* START *

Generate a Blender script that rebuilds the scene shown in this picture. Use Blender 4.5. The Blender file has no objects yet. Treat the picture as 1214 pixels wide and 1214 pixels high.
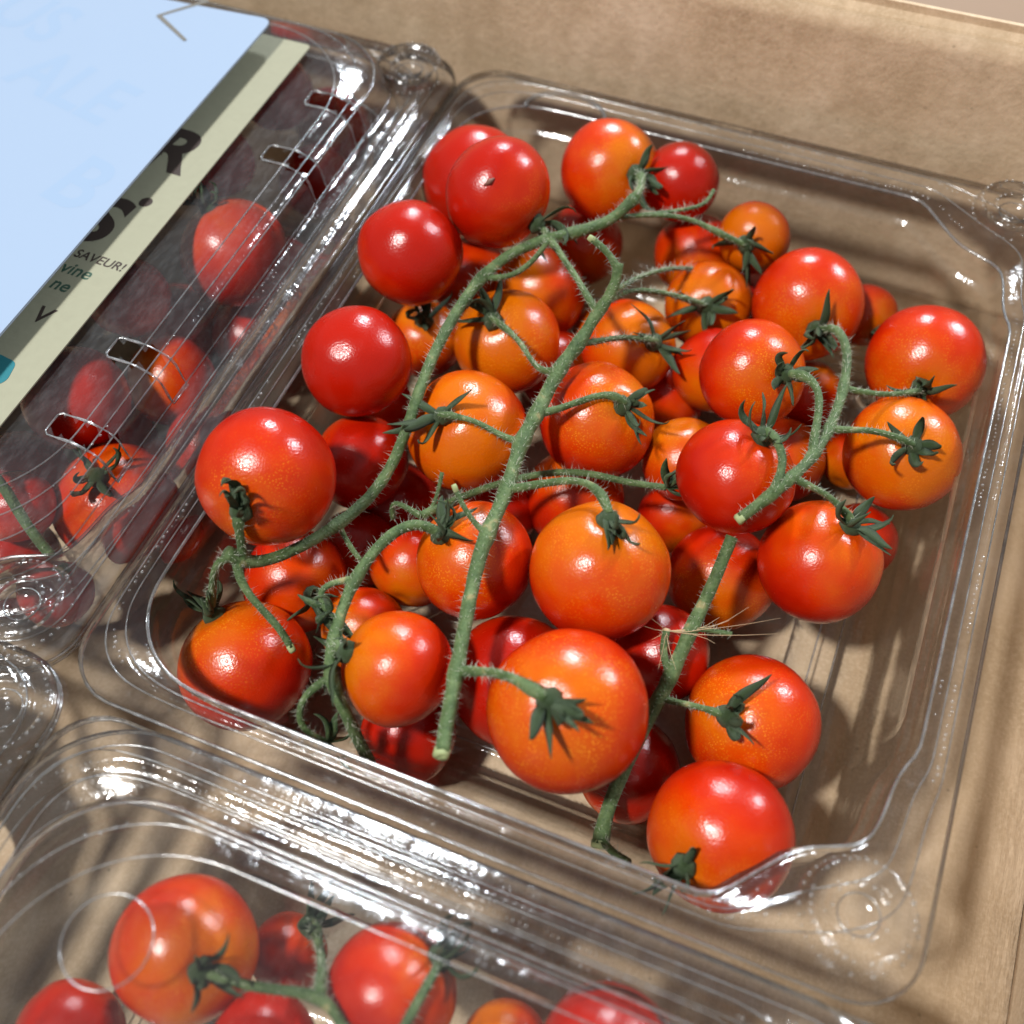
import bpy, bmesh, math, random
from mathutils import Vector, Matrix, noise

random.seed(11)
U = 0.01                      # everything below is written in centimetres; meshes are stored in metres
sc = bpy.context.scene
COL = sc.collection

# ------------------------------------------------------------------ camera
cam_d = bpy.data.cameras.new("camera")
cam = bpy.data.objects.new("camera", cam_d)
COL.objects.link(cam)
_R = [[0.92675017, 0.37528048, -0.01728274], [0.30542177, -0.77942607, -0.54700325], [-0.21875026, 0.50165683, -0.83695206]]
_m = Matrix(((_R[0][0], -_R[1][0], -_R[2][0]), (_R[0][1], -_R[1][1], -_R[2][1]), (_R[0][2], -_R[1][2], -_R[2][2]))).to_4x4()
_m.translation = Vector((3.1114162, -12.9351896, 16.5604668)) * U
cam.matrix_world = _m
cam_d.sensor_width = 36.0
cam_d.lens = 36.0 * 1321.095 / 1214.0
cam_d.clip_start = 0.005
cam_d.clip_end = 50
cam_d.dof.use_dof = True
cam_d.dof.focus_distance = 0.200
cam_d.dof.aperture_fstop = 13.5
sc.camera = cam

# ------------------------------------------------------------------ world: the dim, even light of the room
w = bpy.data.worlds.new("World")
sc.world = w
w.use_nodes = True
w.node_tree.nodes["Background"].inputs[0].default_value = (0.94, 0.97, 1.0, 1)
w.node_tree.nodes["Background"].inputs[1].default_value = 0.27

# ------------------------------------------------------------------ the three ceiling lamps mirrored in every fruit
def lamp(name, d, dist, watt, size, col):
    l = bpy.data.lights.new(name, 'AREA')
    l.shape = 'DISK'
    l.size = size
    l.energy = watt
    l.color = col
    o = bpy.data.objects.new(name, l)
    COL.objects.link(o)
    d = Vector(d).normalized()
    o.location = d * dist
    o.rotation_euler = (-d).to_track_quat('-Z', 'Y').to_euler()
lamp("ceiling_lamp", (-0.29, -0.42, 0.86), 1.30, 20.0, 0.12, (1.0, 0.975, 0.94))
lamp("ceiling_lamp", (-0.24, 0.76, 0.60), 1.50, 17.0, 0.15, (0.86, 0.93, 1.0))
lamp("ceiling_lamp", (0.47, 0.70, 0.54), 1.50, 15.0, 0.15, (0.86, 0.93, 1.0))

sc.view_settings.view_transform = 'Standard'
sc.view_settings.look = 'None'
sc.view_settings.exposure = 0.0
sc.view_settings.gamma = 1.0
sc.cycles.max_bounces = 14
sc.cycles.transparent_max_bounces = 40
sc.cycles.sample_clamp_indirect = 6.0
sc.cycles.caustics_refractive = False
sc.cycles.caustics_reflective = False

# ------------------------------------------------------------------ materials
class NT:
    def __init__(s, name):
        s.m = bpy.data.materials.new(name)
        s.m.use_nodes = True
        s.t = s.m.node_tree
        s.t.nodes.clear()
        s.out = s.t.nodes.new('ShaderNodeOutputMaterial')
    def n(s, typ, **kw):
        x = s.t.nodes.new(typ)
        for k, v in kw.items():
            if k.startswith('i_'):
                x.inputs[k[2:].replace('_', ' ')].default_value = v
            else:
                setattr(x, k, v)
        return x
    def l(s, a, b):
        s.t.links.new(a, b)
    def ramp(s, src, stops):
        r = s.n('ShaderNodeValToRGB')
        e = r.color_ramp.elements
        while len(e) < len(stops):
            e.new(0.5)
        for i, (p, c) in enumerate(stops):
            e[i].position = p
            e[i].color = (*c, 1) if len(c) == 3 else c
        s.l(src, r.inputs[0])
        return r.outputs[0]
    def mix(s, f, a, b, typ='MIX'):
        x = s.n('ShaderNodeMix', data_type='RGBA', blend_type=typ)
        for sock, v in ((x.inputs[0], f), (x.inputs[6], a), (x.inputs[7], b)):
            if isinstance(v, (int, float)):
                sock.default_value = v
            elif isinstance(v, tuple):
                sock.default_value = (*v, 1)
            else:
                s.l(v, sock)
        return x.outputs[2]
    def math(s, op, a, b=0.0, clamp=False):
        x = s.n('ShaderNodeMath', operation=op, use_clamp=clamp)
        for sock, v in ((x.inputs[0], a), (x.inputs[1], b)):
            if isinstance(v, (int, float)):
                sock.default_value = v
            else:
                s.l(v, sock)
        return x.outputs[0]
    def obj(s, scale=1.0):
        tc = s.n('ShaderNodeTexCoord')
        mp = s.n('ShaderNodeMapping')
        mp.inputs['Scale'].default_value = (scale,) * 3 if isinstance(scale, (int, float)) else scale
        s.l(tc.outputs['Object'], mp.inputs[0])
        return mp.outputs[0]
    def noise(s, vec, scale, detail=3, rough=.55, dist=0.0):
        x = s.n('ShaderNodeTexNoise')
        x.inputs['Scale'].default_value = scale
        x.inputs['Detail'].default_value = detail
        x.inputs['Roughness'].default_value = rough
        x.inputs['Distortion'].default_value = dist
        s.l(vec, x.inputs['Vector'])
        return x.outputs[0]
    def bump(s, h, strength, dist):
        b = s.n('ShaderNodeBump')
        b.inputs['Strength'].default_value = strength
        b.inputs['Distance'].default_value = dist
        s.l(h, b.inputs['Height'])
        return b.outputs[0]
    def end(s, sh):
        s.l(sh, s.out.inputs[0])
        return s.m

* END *

WHAT YOU NEED TO DO →
Leave out the pictures, then repeat the listing above exactly from its first line to the line with "COL = sc.collection", inclusive.

EXERCISE RESULT →
Generate a Blender script that rebuilds the scene shown in this picture. Use Blender 4.5. The Blender file has no objects yet. Treat the picture as 1214 pixels wide and 1214 pixels high.
import bpy, bmesh, math, random
from mathutils import Vector, Matrix, noise

random.seed(11)
U = 0.01                      # everything below is written in centimetres; meshes are stored in metres
sc = bpy.context.scene
COL = sc.collection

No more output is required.